Last Updated : Dec 27 2018 | 11:26 PM IST
The Eicher Motor stock is down about 5 per cent since its monthly highs, on worries that increasing competition and muted volume growth will dent its performance over the next few quarters.
While the premium motorcycle segment is growing faster than the overall segment growth, new competition is expected to chip away at the company’s cash cow segment — the 350cc segment. While the company has bikes with higher capacity engines, the 350cc segment accounts for 93 per cent of the firm’s volumes and remains the mainstay for the company.
Among its latest challengers, especially in the segment that matters for Royal Enfield, have been the two 300cc Jawa motorcycles launched by Classic Legends, a subsidiary of Mahindra & Mahindra.

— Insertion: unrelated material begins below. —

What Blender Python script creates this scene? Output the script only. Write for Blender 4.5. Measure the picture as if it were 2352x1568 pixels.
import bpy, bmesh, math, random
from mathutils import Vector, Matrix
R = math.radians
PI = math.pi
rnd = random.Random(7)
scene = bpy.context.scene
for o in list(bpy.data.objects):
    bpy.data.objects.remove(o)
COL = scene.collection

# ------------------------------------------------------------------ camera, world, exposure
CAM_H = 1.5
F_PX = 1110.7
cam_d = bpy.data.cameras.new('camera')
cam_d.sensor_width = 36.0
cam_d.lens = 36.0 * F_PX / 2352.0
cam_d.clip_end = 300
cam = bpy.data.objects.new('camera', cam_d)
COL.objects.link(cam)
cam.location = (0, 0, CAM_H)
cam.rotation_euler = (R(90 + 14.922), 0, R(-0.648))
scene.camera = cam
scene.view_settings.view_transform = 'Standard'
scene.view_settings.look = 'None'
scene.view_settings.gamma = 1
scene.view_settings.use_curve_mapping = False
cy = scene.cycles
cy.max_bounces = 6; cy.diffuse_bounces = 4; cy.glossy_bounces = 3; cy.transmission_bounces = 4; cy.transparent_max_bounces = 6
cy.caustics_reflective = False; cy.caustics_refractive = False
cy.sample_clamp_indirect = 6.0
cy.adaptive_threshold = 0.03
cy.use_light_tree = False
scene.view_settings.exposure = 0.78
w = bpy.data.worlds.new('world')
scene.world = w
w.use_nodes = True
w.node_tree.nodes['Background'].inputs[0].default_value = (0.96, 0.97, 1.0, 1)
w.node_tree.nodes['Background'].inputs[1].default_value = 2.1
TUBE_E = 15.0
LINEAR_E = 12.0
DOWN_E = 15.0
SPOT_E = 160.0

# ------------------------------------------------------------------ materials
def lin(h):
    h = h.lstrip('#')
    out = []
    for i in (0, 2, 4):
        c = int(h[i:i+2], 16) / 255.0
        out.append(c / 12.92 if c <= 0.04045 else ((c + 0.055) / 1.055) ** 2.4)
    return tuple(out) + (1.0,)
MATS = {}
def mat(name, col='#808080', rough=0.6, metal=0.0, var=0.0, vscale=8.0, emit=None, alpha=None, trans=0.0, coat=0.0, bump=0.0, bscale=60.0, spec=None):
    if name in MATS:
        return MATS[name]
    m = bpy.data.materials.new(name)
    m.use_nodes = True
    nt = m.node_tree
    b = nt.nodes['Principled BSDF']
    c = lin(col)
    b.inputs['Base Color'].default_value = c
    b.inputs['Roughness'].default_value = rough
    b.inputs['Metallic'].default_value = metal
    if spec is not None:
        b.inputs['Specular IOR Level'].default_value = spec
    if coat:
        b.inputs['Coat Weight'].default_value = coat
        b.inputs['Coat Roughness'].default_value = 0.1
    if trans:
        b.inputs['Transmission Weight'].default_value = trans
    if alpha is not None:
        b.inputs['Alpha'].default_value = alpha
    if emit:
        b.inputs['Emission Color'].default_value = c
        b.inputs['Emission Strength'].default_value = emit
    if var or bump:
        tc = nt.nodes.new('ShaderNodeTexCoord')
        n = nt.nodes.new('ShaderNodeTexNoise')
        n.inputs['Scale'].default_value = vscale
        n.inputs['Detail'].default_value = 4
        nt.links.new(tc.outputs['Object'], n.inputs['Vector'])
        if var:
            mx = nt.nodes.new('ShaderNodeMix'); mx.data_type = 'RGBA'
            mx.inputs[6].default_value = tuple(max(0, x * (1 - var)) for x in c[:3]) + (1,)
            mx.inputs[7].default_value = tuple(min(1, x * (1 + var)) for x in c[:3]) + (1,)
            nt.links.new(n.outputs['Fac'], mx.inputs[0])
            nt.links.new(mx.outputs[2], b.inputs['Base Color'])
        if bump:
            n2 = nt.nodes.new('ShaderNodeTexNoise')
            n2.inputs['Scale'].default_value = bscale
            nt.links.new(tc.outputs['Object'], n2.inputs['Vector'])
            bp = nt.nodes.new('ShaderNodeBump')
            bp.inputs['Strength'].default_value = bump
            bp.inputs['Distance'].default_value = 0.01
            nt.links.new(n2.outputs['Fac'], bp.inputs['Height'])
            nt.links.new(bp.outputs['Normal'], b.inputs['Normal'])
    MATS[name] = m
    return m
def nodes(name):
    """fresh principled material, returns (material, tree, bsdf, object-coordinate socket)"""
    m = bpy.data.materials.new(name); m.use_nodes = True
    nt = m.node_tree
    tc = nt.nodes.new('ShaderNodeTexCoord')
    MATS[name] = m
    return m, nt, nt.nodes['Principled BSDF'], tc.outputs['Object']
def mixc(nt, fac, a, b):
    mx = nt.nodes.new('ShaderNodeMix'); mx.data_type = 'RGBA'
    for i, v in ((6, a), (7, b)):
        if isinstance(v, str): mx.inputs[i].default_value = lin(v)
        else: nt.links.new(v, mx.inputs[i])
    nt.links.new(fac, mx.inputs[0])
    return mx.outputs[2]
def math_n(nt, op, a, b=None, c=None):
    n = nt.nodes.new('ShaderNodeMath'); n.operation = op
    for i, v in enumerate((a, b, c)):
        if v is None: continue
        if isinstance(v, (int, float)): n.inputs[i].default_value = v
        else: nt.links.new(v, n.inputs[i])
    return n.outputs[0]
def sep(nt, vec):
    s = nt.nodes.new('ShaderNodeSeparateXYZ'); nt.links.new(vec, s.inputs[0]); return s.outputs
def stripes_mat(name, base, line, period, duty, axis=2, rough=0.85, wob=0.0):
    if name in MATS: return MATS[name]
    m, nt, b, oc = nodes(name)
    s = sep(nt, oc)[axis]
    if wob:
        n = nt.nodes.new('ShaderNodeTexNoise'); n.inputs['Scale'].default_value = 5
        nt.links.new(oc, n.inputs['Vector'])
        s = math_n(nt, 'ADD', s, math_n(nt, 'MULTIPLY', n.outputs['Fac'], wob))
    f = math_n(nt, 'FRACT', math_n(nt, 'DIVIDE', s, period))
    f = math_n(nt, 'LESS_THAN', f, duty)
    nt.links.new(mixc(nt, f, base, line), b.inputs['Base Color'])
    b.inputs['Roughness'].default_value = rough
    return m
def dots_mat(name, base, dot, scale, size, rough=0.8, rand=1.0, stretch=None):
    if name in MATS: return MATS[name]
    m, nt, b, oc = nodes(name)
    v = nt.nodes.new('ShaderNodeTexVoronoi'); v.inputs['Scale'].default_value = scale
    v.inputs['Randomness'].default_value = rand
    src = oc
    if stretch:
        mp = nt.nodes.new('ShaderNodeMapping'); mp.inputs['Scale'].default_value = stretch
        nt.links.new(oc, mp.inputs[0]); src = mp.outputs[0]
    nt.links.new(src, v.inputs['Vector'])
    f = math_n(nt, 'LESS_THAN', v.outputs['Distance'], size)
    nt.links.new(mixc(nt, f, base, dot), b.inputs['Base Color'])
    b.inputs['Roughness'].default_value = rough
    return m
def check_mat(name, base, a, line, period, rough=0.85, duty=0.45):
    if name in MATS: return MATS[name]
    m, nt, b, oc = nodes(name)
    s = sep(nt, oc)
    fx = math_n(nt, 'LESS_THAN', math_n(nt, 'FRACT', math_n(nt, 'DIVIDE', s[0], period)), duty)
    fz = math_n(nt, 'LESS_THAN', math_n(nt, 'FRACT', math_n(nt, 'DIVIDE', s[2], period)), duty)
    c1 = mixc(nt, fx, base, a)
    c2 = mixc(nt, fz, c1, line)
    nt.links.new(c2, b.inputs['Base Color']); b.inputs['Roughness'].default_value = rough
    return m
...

Chirag Jain of SBICAP Securities believes the strong response to the Jawa bikes within 40 days of its launch — at six months of production booked — indicates that Royal Enfield is struggling from brand fatigue rather than poor consumer sentiment, for its bikes.
While sustenance of sales of Jawa bikes will be key, they believe that the launch, to be followed by more bikes in the future, clearly increases the challenges for Royal Enfield.
Royal Enfield, however, continues to focus on new product launches to broadbase its portfolio and reduce dependence on the 350cc bikes segment.
The company recently launched the 650cc twins —Interceptor and Continental GT — and would expect the bikes to add to incremental volumes.
Amyn Pirani of Deutsche Bank believes the motorcycles may not add significantly to overall volumes but are important from a longer term business case of upgrade demand in India and export markets.
Royal Enfield will expect its new launches and market expansion to improve overall volumes that have been muted.
Year-on-year volume growth in the April-November period has dipped to single digits (9 per cent).
Its sales in November was down by 6 per cent to 65,744 units. Given that the strike is over and new launches are expected to have gained traction, the Street will be keenly watching out for an improvement in December both in the domestic as well as international markets.
While growth should improve, it may not be anywhere close to the 46 per cent annual growth the company witnessed in the FY13-18 period.
Analysts expect growth to be under 10 per cent over the next couple of years as compared to 23 per cent in FY18. Given the near-term headwinds, investors should await clarity on the volume growth front before considering an investment.